En 1354, l’empereur Charles IV élève le comté de Luxembourg au rang de duché. À partir de 1419, durant le règne du duc Venceslas II, les ducs titulaires mettront leur duché en gage, ce qui signifie qu’il le prête en échange d’argent. La souveraineté du duc titulaire sur le Luxembourg sera donc affaiblie. En 1430, Philippe le Bon, duc de Bourgogne, achète le Luxembourg. Le duché de Luxembourg suivra ensuite l’histoire mouvementée des ducs de Bourgogne. En 1482, à la mort de Marie de Bourgogne, épouse de Maximilien de Habsbourg, le titre de duc de Bourgogne est transmis à son fils, Philippe II, premier duc de Bourgogne de la dynastie habsbourgeoise.

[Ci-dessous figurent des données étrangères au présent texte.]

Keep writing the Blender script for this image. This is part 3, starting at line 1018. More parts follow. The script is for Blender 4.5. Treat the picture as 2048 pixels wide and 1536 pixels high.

Les Habsbourg ont collecté les titres par mariage, puisqu’ils sont duc de Bourgogne, comte de Flandre, comte d’Artois, duc de Brabant, duc de Limbourg, comte de Hollande, comte de Zélande, comte de Hainaut et duc de Luxembourg. Les Habsbourg contrôlent donc l’ensemble des territoires des Pays-Bas de l’époque, soit tout le Benelux actuel.
Des Habsbourg aux Orange-Nassau
Les Habsbourg, qui sont archiducs d’Autriche en plus de la myriade de titres, dont celui de duc de Luxembourg, deviendront rois d’Espagne à partir de Charles Quint en 1516. Leurs duchés et comtés situés dans les Pays-Bas seront administrés par des proches ou d’autres membres de la famille qui agiront localement en tant que gouverneurs, bien que le roi reste le duc titulaire. Le duché de Luxembourg, en tant que possession des Habsbourg, a existé jusqu’à la révolution française. Le duché de Luxembourg est occupé par la France à partir de 1792 puis annexé à la France en 1795. L’ancien duché de Luxembourg devient le département des Forêts de la République française et le reste durant la période napoléonienne.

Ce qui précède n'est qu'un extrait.